The 'radio' blocks in Makecode sit on top of the radio interface, that is surfaced from the Lancaster University DAL (Device Abstraction Layer). This Radio interface is based on a proprietary short range wireless interface provided in the Nordic nRF51 software development kit.

The micro:bit runtime code (the DAL) puts a group code in the first byte of all payloads transmitted via the radio interface. At the receiving end, if this group code does not match the group code set by the receiving script, the payload is ignored by the receiver, and your script will never see that data payload.

Inside the Makecode editor, you can explicitly set the radio group with the radio > set group blocks like this:


The group number can be any number from 0 to 255. The group number at the transmitting end, and receiving end, must match, if you are to transfer data between two or more micro:bits.

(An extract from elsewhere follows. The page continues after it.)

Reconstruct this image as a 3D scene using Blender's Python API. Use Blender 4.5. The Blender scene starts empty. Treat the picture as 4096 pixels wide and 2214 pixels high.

In the Makecode editor, if you do not explicitly set the group number, then the editor will allocate one for you. It does this by taking a 'hash' of your script, and choosing the radio group based on that. So, if you load the same script (same .hex file) into two or more micro:bits, they will automatically be set to use the same radio group by default.

If you have two different JavaScript Blocks editor scripts, then there is a 1 in 256 chance that they may be on the same radio group. But it is quite unlikely that the same group will be used. This is useful, because if you have multiple students working on radio projects, they can just leave the group code undefined, and providing the same script is loaded into two micro:bits, those two micro:bits will be able to communicate, without interfering with other micro:bits.

The radio interface on the micro:bit sends broadcast messages, so if multiple micro:bits have the same group code set then they will all be able to see the messages sent by others. It is also possible to change the group code while the micro:bit is running your code, so you could use different group codes for different purposes, on a single micro:bit.